In a 12-page motion filed Monday, defense attorney E. Stewart Jones said Wormuth met with at least two FBI agents on four occasions between Aug. 7 and 14, 2013 — twice at the Hampton Inn in Colonie and twice at the bureau’s Albany headquarters — without ever being formally read a Miranda warning. He said Wormuth didn’t believe she could leave the interview or not answer the questions being posed to her by the FBI, which led her to believe she was either being detained or would be taken into custody.

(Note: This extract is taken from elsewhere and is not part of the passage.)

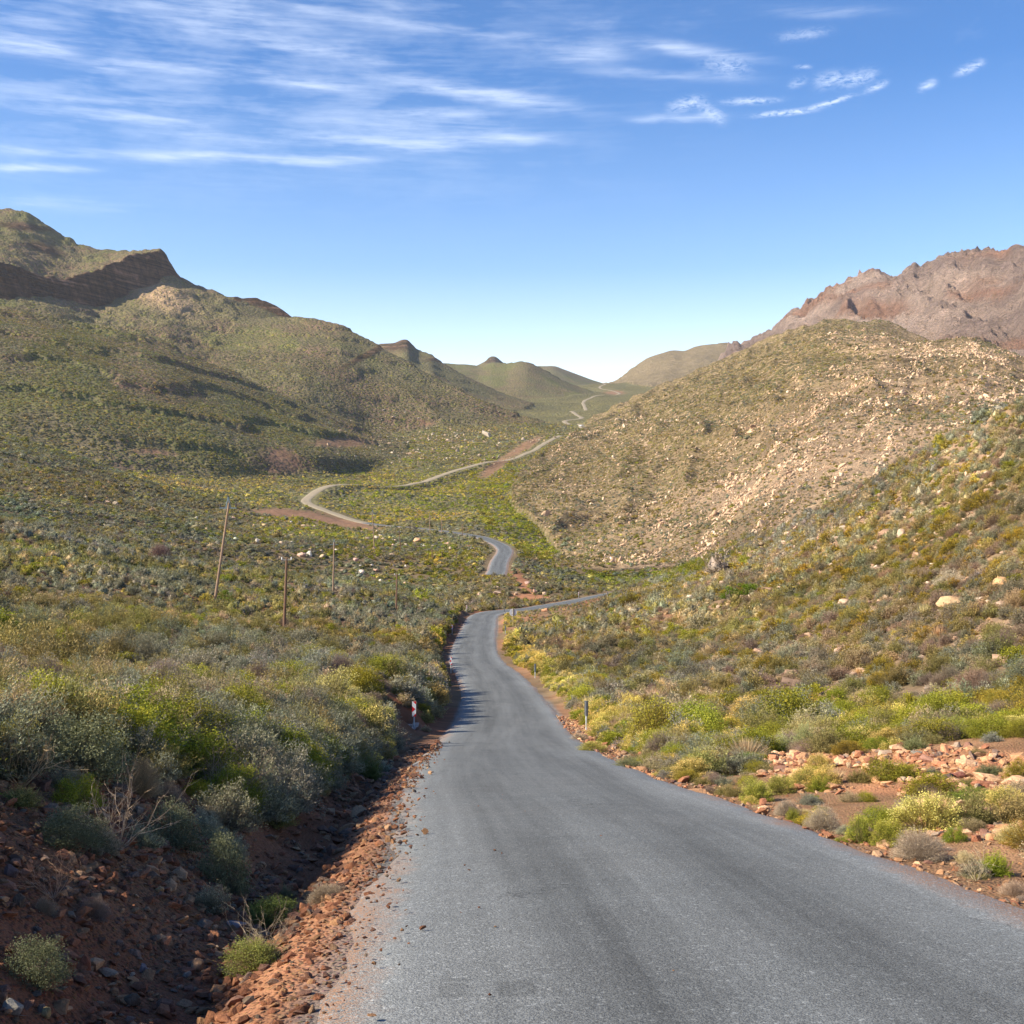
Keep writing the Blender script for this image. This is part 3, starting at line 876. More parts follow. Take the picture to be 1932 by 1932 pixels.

“Interactions on each … [occasion] were inherently coercive, intimidating and overbearing, creating a criminal charging atmosphere, instilling fear and effectively establishing a custodial environment as reasonably perceived and understood by Mrs. Wormuth during the process of information instillation or extraction by well-established FBI interrogation techniques,” Jones wrote in the motion. “Mrs. Wormuth, once engaged with agents, had no sense that she was free not to speak or free to leave until, at the end of the interrogation process on each of the occasions, she was allowed to go.”

A spokeswoman for the U.S. Attorney’s Office declined to comment on Tuesday.

Jones also hinted the government moved to entrap his client and asked the federal judge overseeing the case to release grand jury instructions given prior to her indictment in October 2013. Though acknowledging the government hasn’t disclosed all of its discovery, he said a report summarizing Wormuth’s interactions with agents shows they persuaded her to lobby local state legislators for the legalization of mixed martial arts.

“The central elements of the plan were created exclusively by the government and carried forward by the government, ultimately snaring Mrs. Wormuth in the government’s crafted and sponsored plan.”

In addition, Jones wants the court to suppress any evidence garnered from Wormuth’s unlocked vehicle while she met with FBI agents inside the Hampton Inn in Albany on Aug. 7. He said Wormuth gave her vehicle to a valet at the hotel under the advice of an agent, but never authorized a search and returned to find that someone had rifled through her belongings.

In signed statements accompanying the motion, Wormuth called her first two-hour meeting with the FBI a “custodial, frightening and intimidating circumstance and environment” during which she didn’t feel free to leave. After she was allowed to go, she claimed she found her belongings inside her vehicle in disarray.

“While I don’t believe and can’t identify anything that was taken, I don’t know what information was copied, what notes were made, or the full extent to which the informational fruits of the search have been used by the government,” she stated. “However, I do know that there was information in the vehicle that was subsequently disclosed as evidence alleged to be supportive of the joint investigation and prosecution of me by the United States Attorney’s Office and the New York Attorney General’s Office.”

Jones said the motion “speaks for itself” and declined to comment further. Prosecutors have until Jan. 19 to answer the motion.

Last month, a jury trial in the matter was scheduled for Jan. 26 before U.S. District Court Judge Gary Sharpe.

Wormuth is accused of using town letterhead to urge Assemblyman James Tedisco, R-Glenville, and state Sen. Kathy Marchione, R-Halfmoon, to support the legalization of MMA. She allegedly received $7,000 in three separate payments from a promoter for trying to peddle her influence, which also included urging county supervisors to support professional MMA.

While under federal scrutiny, Wormuth allegedly admitted to cashing thousands of dollars in checks for her campaign fund without accounting for the money. State investigators later determined she misused $6,250 in contributions after losing the Republican endorsement in April 2013.